Suddenly I wondered – are the other children aware of the evil that had been perpetrated upon us.
I panned the room.
Nope!
Not a single one! They had all been seduced by the magic of finger painting. Poor misguided babes…sigh.
But what was I to do? I was captured in this travesty surrounded by unknowing innocents…and I did not know for how long. They did not teach me how to tell time the first day of school either.
Yes, it was all a plot, but by whom? Who had masterminded this diabolical scheme?
I pondered a list of possible culprits. No one was presumed innocent. Every adult was suspect. They had all been a part of concocting this atrocious conspiracy.

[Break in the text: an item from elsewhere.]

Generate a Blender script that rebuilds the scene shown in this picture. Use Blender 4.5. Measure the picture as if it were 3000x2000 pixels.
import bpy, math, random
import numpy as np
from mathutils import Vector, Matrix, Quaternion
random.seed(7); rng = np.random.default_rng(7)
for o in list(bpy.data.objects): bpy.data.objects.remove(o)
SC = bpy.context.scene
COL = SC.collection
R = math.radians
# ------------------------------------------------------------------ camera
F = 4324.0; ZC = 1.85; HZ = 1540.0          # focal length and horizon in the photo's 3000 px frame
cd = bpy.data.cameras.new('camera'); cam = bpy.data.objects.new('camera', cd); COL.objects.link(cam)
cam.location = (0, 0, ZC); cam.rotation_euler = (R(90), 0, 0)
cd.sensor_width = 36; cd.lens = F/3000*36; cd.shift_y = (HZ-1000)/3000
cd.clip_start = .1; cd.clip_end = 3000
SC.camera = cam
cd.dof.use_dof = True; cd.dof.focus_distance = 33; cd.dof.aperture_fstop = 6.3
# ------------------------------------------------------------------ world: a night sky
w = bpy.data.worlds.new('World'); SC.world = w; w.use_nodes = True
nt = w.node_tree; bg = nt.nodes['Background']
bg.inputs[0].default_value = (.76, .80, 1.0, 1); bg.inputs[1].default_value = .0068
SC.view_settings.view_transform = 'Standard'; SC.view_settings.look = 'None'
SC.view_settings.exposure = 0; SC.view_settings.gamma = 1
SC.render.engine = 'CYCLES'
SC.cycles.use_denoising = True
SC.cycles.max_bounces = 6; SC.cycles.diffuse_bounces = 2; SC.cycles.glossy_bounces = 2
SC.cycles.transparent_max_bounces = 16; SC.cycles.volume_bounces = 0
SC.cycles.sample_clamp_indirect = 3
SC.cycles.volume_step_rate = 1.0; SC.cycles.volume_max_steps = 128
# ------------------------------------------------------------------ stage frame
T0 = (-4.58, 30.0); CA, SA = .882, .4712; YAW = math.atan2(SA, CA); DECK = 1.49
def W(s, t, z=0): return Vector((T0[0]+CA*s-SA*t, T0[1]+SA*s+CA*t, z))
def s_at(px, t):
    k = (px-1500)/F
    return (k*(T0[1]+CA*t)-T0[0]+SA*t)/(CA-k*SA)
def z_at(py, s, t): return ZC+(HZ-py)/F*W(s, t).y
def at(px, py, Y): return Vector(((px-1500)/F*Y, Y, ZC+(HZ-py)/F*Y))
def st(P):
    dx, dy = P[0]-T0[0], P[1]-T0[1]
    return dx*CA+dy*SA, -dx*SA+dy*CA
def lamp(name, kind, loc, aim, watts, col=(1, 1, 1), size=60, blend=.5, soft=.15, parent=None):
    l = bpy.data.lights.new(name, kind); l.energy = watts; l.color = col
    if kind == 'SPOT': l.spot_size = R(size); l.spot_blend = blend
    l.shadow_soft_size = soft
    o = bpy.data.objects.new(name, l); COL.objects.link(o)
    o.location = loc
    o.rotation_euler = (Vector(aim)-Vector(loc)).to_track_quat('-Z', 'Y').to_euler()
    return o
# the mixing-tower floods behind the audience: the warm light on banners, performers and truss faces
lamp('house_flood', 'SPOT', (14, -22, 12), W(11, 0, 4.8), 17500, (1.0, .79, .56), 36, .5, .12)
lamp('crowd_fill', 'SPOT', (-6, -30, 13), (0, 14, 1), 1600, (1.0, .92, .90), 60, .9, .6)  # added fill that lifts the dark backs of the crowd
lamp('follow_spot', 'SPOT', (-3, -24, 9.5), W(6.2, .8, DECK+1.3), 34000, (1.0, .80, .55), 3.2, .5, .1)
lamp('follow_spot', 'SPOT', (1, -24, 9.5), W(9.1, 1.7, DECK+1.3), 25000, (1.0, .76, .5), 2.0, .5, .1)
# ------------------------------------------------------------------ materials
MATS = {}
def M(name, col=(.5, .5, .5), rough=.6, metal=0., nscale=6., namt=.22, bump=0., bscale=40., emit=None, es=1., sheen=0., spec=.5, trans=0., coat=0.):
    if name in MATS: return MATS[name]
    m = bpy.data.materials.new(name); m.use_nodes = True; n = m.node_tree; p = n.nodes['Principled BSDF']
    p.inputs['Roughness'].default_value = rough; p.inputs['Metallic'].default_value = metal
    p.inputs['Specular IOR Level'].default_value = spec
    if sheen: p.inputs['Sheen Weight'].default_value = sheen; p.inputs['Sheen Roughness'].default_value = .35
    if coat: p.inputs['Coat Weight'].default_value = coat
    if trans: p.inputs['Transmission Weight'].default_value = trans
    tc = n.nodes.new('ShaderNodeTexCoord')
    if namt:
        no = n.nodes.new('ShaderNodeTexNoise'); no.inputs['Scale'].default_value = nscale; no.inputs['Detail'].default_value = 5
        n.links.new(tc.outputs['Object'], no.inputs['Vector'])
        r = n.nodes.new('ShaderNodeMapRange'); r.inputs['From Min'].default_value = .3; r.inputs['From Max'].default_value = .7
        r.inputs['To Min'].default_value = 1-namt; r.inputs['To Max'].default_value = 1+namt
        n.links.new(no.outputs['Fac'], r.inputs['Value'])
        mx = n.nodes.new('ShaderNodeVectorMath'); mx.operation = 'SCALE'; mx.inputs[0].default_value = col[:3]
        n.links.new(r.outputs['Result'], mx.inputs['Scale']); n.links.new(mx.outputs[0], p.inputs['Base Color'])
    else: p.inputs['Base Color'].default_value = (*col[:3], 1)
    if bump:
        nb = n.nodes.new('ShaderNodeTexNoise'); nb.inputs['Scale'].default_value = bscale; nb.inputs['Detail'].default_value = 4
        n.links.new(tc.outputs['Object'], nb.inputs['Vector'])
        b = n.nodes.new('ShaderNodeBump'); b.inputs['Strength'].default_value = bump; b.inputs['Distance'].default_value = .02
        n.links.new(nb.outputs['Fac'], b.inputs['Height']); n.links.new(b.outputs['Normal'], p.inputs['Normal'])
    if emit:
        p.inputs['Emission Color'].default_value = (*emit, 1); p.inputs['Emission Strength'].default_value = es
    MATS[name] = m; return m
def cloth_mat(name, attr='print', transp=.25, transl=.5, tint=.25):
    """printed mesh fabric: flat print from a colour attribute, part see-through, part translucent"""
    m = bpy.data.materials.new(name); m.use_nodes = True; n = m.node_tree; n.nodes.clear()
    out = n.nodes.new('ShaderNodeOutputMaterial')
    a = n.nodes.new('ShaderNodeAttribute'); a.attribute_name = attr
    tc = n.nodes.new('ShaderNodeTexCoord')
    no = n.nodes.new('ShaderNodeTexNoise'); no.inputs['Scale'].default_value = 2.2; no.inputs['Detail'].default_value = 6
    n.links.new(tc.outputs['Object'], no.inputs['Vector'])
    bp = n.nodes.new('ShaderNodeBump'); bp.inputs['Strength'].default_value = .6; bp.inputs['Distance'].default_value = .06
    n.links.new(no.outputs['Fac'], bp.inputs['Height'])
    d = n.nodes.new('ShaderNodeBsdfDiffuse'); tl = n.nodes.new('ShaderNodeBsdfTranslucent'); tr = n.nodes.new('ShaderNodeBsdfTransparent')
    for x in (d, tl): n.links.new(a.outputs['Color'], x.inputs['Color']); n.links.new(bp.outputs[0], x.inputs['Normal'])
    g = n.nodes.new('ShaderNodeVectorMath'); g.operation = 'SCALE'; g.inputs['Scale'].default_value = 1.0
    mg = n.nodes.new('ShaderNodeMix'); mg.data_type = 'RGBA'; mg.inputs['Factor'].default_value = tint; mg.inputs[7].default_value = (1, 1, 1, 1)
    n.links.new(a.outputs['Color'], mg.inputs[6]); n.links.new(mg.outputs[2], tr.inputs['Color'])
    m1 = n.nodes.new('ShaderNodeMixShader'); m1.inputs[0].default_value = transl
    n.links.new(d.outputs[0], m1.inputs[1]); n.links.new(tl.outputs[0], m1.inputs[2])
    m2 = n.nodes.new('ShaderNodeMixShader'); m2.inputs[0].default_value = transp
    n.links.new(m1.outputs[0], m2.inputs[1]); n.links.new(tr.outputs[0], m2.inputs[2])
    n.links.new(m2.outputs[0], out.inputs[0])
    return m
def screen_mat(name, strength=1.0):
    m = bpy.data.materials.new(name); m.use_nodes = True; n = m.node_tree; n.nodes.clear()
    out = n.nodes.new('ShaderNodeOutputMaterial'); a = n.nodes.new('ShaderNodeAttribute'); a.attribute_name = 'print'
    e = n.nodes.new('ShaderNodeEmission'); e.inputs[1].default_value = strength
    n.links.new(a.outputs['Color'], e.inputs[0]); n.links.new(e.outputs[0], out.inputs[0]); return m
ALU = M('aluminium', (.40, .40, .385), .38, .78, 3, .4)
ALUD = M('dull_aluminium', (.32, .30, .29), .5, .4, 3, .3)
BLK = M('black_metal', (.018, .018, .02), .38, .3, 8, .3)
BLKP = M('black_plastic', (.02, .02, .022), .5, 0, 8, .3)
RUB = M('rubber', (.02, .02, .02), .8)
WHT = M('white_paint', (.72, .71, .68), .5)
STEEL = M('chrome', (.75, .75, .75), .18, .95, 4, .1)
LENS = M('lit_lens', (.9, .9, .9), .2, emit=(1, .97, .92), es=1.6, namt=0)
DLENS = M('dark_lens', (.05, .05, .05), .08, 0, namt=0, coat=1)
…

At 3:30 p.m. the dismissal bell rang and our teacher lined us up for bus rides or parent pick-ups. Such relief swept over me when I saw my daddy. Surely he would rescue me from this “Room of Ruse!”
All the way home I ranted about the intolerable atrocities I had been subjected to. How wretched the teacher had been insisting that I color and play – what was wrong with that woman! Didn’t she understand what was at stake! Didn’t she know I had to learn how to read!
Looking back I can only imagine my dad’s perspective on my disappointment. He probably found it a mildly amusing diversion for the drive home.
But no one found my tirades even remotely entertaining the next nine months when I refused to go to school every day.
“Give me reading or give me death!”
Okay, may be my parents exaggerated a little when they told me about my passion for reading…but not by much!